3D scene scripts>
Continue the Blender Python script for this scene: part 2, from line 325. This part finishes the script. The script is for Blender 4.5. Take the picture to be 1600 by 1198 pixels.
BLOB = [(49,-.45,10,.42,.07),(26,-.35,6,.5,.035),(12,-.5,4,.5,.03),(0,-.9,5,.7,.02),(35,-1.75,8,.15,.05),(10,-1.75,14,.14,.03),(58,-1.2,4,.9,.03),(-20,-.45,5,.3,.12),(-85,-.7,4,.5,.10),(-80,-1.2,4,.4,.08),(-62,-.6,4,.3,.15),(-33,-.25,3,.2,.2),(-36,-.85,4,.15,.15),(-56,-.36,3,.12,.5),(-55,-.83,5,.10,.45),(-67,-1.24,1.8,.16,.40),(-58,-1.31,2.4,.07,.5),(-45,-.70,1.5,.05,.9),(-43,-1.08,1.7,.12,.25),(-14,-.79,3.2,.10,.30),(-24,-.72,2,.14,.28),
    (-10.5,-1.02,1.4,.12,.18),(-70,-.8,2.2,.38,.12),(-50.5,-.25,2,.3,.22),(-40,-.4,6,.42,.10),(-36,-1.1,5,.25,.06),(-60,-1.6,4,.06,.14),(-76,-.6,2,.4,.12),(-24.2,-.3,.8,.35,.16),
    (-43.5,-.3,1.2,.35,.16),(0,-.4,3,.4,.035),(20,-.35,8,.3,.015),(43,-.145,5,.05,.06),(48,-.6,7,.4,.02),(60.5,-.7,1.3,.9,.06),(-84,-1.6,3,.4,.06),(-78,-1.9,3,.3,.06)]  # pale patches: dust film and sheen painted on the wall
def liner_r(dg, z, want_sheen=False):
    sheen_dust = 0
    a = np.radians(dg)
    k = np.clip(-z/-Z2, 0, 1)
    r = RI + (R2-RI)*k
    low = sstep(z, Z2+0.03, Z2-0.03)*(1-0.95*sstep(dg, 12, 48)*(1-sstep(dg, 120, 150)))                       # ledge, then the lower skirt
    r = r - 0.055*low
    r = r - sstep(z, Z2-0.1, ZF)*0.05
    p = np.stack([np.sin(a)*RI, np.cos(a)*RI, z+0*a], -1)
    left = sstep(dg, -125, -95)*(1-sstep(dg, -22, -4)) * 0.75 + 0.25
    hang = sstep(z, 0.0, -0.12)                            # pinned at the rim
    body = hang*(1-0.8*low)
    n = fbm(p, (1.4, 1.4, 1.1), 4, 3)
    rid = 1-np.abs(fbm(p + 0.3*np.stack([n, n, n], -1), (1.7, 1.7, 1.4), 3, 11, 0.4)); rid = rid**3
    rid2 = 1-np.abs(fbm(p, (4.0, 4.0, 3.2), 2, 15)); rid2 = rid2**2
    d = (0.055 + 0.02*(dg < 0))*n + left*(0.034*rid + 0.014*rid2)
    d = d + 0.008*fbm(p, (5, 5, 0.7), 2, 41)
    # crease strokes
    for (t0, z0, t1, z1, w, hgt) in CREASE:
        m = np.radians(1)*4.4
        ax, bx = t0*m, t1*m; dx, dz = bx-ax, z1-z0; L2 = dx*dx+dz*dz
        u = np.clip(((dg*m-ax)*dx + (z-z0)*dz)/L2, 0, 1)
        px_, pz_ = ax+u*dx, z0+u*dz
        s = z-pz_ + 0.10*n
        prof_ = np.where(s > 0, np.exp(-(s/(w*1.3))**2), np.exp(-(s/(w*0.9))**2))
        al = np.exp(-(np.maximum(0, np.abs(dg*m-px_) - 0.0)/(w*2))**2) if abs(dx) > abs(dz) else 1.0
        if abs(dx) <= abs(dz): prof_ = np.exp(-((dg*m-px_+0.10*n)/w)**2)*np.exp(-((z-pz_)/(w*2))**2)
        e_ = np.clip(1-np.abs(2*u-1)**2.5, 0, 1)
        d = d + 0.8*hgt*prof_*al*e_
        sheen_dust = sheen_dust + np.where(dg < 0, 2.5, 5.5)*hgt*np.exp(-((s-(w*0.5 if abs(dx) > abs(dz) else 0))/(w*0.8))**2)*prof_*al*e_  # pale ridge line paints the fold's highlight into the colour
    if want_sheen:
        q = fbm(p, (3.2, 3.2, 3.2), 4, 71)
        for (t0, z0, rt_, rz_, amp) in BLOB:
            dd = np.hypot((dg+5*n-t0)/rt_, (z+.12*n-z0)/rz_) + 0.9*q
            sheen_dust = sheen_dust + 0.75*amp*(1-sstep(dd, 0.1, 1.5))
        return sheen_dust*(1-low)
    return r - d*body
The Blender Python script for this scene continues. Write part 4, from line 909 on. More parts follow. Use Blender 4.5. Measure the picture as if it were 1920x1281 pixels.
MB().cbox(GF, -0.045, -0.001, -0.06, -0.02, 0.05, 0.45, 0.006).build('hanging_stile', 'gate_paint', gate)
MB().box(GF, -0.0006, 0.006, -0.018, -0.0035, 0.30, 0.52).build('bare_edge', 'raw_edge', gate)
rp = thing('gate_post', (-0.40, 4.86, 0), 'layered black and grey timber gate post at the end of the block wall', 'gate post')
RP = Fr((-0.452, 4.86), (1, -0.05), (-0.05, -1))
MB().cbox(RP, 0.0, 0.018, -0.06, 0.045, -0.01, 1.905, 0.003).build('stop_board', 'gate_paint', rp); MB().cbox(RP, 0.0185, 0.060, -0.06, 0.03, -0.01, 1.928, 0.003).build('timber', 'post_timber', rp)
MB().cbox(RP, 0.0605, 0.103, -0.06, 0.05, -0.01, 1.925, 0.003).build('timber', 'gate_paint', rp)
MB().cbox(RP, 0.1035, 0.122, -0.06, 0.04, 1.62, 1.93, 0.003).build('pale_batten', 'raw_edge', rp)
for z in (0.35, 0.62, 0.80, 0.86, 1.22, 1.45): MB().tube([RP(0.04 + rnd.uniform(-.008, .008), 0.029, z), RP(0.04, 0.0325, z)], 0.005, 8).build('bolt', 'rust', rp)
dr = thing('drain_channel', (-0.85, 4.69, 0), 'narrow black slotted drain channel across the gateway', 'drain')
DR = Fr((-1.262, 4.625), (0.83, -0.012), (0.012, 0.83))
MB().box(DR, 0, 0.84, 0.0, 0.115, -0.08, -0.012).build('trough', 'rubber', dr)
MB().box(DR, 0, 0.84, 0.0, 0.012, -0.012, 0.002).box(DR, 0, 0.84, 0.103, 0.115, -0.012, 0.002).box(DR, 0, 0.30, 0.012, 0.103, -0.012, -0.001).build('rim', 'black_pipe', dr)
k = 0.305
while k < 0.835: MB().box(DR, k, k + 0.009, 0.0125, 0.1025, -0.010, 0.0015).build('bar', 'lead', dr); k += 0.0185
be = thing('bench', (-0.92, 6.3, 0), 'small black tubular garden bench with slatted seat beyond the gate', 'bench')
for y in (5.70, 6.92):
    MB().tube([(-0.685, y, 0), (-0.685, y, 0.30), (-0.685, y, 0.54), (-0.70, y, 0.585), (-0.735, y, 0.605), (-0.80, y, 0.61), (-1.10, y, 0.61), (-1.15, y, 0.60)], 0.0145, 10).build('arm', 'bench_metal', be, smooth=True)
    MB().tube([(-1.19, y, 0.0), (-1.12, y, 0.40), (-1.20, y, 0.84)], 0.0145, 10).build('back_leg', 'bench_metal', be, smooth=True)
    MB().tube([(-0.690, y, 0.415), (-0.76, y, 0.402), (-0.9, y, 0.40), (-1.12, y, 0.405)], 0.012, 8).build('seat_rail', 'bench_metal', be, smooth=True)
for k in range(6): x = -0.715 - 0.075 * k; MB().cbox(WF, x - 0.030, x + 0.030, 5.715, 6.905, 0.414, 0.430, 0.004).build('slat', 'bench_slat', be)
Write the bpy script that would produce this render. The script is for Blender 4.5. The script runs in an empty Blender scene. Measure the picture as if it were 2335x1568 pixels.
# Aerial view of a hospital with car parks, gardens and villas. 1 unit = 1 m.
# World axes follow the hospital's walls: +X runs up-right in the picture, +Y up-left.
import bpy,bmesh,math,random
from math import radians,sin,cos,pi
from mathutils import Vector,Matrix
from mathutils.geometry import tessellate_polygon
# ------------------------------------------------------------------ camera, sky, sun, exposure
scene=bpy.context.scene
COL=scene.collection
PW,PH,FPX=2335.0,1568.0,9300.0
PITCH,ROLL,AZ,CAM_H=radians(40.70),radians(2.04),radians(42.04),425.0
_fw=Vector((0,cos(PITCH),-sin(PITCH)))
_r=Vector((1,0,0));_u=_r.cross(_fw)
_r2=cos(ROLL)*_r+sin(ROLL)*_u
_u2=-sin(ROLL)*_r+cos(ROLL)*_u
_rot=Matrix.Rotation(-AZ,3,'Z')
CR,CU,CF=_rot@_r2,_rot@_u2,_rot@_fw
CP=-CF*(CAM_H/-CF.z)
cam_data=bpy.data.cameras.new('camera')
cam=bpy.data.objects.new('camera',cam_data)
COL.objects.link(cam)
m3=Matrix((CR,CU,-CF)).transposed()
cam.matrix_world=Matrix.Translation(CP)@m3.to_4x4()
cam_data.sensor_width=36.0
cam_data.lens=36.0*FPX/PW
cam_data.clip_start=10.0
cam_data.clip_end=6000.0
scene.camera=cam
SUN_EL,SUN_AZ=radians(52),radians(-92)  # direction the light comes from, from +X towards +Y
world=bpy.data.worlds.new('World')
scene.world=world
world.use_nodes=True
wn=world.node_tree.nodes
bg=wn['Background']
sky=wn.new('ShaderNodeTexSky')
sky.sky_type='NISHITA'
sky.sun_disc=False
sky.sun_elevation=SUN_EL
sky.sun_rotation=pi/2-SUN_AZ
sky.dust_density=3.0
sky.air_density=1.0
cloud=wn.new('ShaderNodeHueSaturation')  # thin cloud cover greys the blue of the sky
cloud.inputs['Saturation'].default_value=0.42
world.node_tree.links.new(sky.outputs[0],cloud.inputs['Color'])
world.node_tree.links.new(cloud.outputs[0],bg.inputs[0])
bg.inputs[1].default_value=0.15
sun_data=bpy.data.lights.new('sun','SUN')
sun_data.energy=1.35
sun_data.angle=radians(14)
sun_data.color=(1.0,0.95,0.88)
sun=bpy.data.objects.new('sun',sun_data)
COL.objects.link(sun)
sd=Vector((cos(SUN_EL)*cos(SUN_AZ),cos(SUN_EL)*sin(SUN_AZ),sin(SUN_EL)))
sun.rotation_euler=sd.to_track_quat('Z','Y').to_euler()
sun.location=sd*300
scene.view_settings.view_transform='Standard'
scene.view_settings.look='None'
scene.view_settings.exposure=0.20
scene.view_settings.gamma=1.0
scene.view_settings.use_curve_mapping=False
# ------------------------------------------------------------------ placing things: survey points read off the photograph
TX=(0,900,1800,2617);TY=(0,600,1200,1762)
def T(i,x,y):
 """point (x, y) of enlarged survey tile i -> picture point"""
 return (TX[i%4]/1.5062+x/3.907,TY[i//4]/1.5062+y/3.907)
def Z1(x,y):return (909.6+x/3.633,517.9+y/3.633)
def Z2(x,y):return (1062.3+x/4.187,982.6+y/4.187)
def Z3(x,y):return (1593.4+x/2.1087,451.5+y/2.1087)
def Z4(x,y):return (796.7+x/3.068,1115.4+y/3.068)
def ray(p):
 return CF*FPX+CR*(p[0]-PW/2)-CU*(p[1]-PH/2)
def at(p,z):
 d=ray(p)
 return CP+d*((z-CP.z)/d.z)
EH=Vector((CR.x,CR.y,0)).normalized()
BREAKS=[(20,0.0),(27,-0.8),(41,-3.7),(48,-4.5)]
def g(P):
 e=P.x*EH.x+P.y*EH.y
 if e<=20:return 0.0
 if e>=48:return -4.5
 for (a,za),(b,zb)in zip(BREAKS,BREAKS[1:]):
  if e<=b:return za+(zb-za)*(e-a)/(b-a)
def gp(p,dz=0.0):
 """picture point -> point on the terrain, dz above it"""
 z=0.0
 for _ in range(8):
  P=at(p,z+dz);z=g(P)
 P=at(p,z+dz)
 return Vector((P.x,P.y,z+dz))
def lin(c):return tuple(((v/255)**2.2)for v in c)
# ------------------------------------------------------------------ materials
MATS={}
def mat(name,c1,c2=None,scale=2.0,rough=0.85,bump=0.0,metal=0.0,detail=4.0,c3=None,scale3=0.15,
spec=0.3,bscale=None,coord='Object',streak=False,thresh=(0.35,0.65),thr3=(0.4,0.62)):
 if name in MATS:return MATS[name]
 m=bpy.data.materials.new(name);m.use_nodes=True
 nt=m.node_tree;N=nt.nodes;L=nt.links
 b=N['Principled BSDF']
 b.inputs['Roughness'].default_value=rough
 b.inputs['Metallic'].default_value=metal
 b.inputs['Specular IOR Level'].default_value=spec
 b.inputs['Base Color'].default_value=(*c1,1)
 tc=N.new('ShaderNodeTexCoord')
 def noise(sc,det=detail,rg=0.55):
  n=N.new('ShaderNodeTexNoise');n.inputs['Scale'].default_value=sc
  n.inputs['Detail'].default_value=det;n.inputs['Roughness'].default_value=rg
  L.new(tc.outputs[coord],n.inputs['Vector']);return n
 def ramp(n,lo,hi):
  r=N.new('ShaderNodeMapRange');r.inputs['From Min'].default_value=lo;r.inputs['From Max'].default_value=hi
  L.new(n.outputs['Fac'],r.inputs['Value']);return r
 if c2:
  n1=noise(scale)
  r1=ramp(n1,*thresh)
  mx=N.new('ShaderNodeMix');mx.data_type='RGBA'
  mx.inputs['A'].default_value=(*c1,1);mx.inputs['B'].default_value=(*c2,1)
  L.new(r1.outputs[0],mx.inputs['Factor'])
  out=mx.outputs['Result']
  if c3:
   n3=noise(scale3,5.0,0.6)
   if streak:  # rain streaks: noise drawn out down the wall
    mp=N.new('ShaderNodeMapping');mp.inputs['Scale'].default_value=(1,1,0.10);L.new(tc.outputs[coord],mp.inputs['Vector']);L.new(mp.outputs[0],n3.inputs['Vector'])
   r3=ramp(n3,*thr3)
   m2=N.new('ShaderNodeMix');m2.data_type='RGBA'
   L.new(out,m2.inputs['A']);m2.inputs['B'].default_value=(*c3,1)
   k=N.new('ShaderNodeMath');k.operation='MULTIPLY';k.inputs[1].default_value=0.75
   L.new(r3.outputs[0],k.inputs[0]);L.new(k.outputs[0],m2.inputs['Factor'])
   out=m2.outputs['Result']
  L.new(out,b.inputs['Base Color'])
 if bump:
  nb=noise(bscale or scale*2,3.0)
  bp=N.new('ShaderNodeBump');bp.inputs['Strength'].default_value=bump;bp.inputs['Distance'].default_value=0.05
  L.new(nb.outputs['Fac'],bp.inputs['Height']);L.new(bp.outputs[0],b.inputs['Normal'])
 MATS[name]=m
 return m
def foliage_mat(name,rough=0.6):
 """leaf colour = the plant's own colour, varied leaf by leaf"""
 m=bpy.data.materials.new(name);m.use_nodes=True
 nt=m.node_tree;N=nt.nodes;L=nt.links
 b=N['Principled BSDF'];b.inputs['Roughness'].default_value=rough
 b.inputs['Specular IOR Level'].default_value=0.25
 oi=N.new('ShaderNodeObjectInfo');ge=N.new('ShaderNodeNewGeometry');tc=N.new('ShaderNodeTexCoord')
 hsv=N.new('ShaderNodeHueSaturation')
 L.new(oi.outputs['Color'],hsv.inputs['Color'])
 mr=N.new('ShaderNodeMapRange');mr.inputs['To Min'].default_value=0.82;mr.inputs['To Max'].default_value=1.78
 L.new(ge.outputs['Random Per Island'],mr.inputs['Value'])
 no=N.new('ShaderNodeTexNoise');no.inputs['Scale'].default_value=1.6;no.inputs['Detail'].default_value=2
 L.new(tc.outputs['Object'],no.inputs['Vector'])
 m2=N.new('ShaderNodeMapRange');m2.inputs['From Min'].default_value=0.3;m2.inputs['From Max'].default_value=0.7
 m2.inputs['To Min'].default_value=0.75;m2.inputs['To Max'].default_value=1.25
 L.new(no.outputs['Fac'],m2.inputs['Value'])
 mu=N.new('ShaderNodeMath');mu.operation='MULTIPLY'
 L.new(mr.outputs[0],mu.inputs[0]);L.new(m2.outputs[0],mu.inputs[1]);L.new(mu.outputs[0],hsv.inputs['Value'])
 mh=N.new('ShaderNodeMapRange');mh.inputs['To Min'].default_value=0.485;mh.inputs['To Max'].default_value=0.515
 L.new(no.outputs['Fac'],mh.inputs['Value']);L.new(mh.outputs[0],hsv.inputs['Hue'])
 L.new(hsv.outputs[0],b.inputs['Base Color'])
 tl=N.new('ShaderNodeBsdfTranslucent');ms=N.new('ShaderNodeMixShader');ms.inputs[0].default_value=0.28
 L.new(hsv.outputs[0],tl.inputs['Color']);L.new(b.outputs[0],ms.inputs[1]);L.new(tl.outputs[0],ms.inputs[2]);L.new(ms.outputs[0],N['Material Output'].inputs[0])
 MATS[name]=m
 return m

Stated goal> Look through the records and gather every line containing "follow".

In response>
The Blender Python script for this scene continues. Write part 4, from line 909 on. More parts follow. Use Blender 4.5. Measure the picture as if it were 1920x1281 pixels.
# World axes follow the hospital's walls: +X runs up-right in the picture, +Y up-left.